Seminario Bíblico Anabautista, which began in 2006, included graduate-level courses taught in Dallas, Texas. Over the last three years, the seminary’s Engaging Pastors program sent several professors to Dallas to sit in on classes, learn to know the students and find out about the congregations in which they minister.

Then, before the end of both programs—Engaging Pastors in December 2009, and the Seminario program in February—the seminary brought the Hispanic pastors to Elkhart.
Nina Bartelt Lanctot, assistant director of Engaging Pastors, who planned the October visit, says: "The goal was mutual learning. The Seminario students could see resources here and become aware of those that could be useful to them, and the AMBS community could learn to know a slice of Mennonite Church USA that these pastors represent."

Blanca Vargas, pastor of Iglesia Menonita Comunidad de Vida, San Antonio, Texas, says she valued "the sharing that we had with all the administrative and teaching staff and their interest in getting to know us and listen to us."

As part of their class work while they were in Indiana, students joined in a seminary chapel service and participated in the Sunday worship service at  Iglesia Menonita del Buen Pastor in Goshen, Ind. The experience also included a visit to MennoHof (the Mennonite and Amish visitors center in Shipshewana) and to the Mennonite Central Committee facilities in Goshen, where AMBS alumni Jorge Vielman and Saulo Padilla explained the work of MCC Great Lakes.

Juan Limones, pastor of Iglesia Menonita Luz del Evangelico, Dallas, said after the visit, “I became aware that the purpose of the Mennonite church is very missional and missionary and that there is also a concern for [providing] education for others. For me it was a great blessing.”

Oneida Dueñas of Ferris, Texas, appreciated the warm welcome from the AMBS community. Those who planned the visit and the AMBS students "showed me that in the Body of Christ there is no distinction of race, color and culture," she says.

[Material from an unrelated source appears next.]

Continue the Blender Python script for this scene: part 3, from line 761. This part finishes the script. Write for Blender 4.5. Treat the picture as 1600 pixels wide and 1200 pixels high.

The final course, which concluded on Feb. 6, focused on worship and preaching with instructor José Ortiz. Seminario students who participated in this course, in addition to Vargas, Limones and Dueñas, were Alberto Parchmont and Aurora Parchmont, pastors of Iglesia Menonita Casa del Alfarero, Pasadena, Texas; and Samuel Moran, pastor of Ministerios Restauración, Oak Grove, Ore. Several of the students who completed all the Seminario course work earned credits toward AMBS’s Certificate in Theological Studies.

Seminario Bíblico Anabautista was coordinated by AMBS-Great Plains Extension and the Western District Conference of Mennonite Church USA. Funding for the program came from the Lilly Endowment-funded Engaging Pastors project, the Schowalter Foundation, Western District Conference and AMBS.